Daniel’s conversion shortly after the war is undoubtedly authentic, though readers might sense it coming much earlier when, hiding from the Germans, he “tore the yellow star off [his] sleeve and decided [his] Jewish self would be left behind in the cellar.” There is something remarkable about people who adopt a new faith unmoored from their origins. One might wonder whether the horrors of the Holocaust made Daniel shun Judaism. That’s speculation, but it’s all a reader has, because Daniel’s mission is only a matter of assertion. He has little inner life.
Nor is Daniel alone in his mysterious conversion. Ewa becomes a Catholic, and militant atheist Rita converts to Anglicanism. A fourth character converts to Russian Orthodoxy. The first spiritual journey is fact, the second a strained coincidence. After that, the book becomes a wish-fulfillment fantasy of the conversion of the Jews.
Worse is the background against which these conversions occur.
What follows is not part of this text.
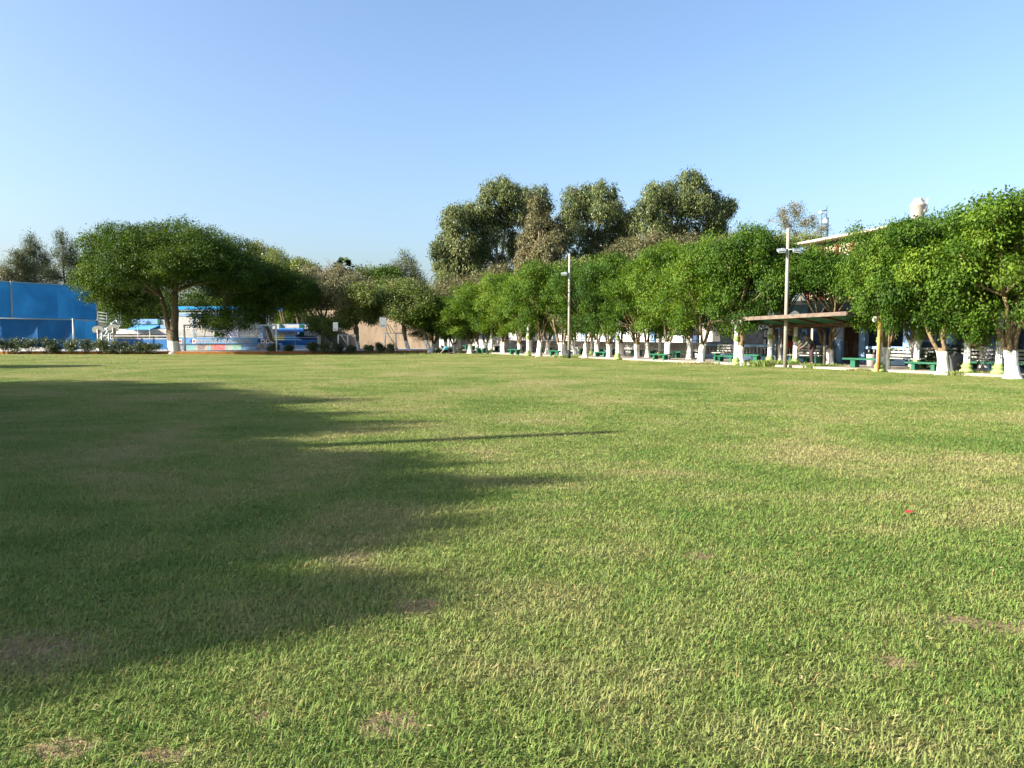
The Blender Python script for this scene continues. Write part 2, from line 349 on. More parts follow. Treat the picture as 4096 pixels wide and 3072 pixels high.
def cloth_mat():
    m, t, b = new_mat('blue_windscreen_cloth'); L = t.links.new
    tc = nd(t, 'ShaderNodeTexCoord')
    nz = nd(t, 'ShaderNodeTexNoise', i={'Scale': 0.45, 'Detail': 3.0, 'Roughness': 0.5, 'Distortion': 1.0}); L(tc.outputs['Object'], nz.inputs['Vector'])  # broad blue mottling stands for shadows showing through the cloth
    fz = nd(t, 'ShaderNodeTexNoise', i={'Scale': 30.0, 'Detail': 2.0}); L(tc.outputs['Object'], fz.inputs['Vector'])
    ad = nd(t, 'ShaderNodeMath', operation='MULTIPLY_ADD', i={1: 0.25}); L(fz.outputs['Fac'], ad.inputs[0]); L(nz.outputs['Fac'], ad.inputs[2])
    r = nd(t, 'ShaderNodeValToRGB'); L(ad.outputs[0], r.inputs[0])
    r.color_ramp.elements[0].position = 0.45; r.color_ramp.elements[0].color = (0.008, 0.068, 0.185, 1)
    r.color_ramp.elements[1].position = 0.8; r.color_ramp.elements[1].color = (0.011, 0.10, 0.25, 1)
    L(r.outputs[0], b.inputs['Base Color']); b.inputs['Roughness'].default_value = 0.75; b.inputs['Specular IOR Level'].default_value = 0.2
    bp = nd(t, 'ShaderNodeBump', i={'Strength': 0.5, 'Distance': 0.3}); L(nz.outputs['Fac'], bp.inputs['Height']); L(bp.outputs[0], b.inputs['Normal'])
    tr = nd(t, 'ShaderNodeBsdfTranslucent'); L(r.outputs[0], tr.inputs[0])
    mx = nd(t, 'ShaderNodeMixShader', i={0: 0.25}); L(b.outputs[0], mx.inputs[1]); L(tr.outputs[0], mx.inputs[2]); L(mx.outputs[0], t.nodes['Material Output'].inputs['Surface'])
    return m
M['windscreen'] = cloth_mat()
def mural_mat(name, cols, sx=1.0, sz=1.0, seed=0.0, tiles=True):
    """painted tiles: blocks of colour with grout-like joints"""
    m, t, b = new_mat(name); L = t.links.new
    tc = nd(t, 'ShaderNodeTexCoord'); mp = nd(t, 'ShaderNodeMapping'); mp.inputs['Scale'].default_value = (sx, sx, sz); mp.inputs['Location'].default_value = (seed, 0, seed * .7)
    L(tc.outputs['Object'], mp.inputs[0])
    v = nd(t, 'ShaderNodeTexVoronoi', i={'Scale': 1.0, 'Randomness': 1.0}); L(mp.outputs[0], v.inputs['Vector'])
    sp = nd(t, 'ShaderNodeSeparateColor'); L(v.outputs['Color'], sp.inputs[0])
    r = nd(t, 'ShaderNodeValToRGB'); r.color_ramp.interpolation = 'CONSTANT'; L(sp.outputs[0], r.inputs[0])
    e = r.color_ramp.elements
    while len(e) < len(cols): e.new(0.5)
    for i, c in enumerate(cols): e[i].position = i / len(cols); e[i].color = rgba(c)
    L(r.outputs[0], b.inputs['Base Color']); b.inputs['Roughness'].default_value = 0.5
    if tiles:
        ck = nd(t, 'ShaderNodeTexNoise', i={'Scale': 7.0, 'Detail': 2.0}); L(tc.outputs['Object'], ck.inputs['Vector'])
        mr = nd(t, 'ShaderNodeMapRange', i={1: 0.3, 2: 0.7, 3: 0.0, 4: 0.5}); L(ck.outputs['Fac'], mr.inputs[0])
        mx = nd(t, 'ShaderNodeMix', data_type='RGBA', i={'B': (0.45, 0.45, 0.42, 1)}); L(mr.outputs[0], mx.inputs['Factor']); L(r.outputs[0], mx.inputs['A']); L(mx.outputs['Result'], b.inputs['Base Color'])
    return m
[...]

Lord knows, Israel is no paradise and Israelis no angels, but Ulitskaya dwells on the ugliest aspects of the place and its people. She devotes several of her final chapters to the most appalling episode in Israeli history, the massacre by Baruch Goldstein of 29 Muslims at prayer in Hebron. Esther’s husband sums up the book’s attitude best: “Being Jewish is something intrusive and final, like the accursed hump of a hunchback.”
Conversely, Ulitskaya’s novel displays deep sympathy for Arabs in Israel and the Holocaust’s perpetrators. Reflecting on Emsk, Daniel says, “The person most deserving of respect there was Major Reinhold . . . a perfectly decent individual [who] tried to observe the outward norms of legality.” Reinhold is the kind of man who proudly declares, “I have not personally shot a single Jew, but somebody has to do it.” The monk “prays for the major.”
“Daniel Stein, Interpreter” genuflects to Jewish suffering while diminishing it at every opportunity. This is evident not merely in the novel’s broad scope, but more subtly and insidiously in its language. (Translator Arch Tait won last year’s PEN Literature in Translation Award.) When Daniel tells us, “Being a partisan was worse than working in the gendarmerie,” he uses the quaint French generic rather than the harsh German specific: Gestapo. And when vandals break into Daniel’s church, Hilda, his aide, calls it “a real pogrom,” usurping Jewish tragedy. Yet the most offensive revelation in this topsy-turvy world comes by omission. It’s a description of a German church graced by “a fountain symbolizing the tears of those who mourn the Jewish people . . . who perished.” The tears of living Germans are revered; the tears of dead Jews are forgotten.
If there’s anything more stunning than this novel’s drumbeat of conversion upon conversion as Jews commit atrocity after atrocity, it’s that this book won Russia’s National Literary Prize and sold 2 million copies. Maybe nations listen to what they want to hear.
Bukiet is the author of seven books of fiction and the editor of three anthologies. He teaches at Sarah Lawrence College.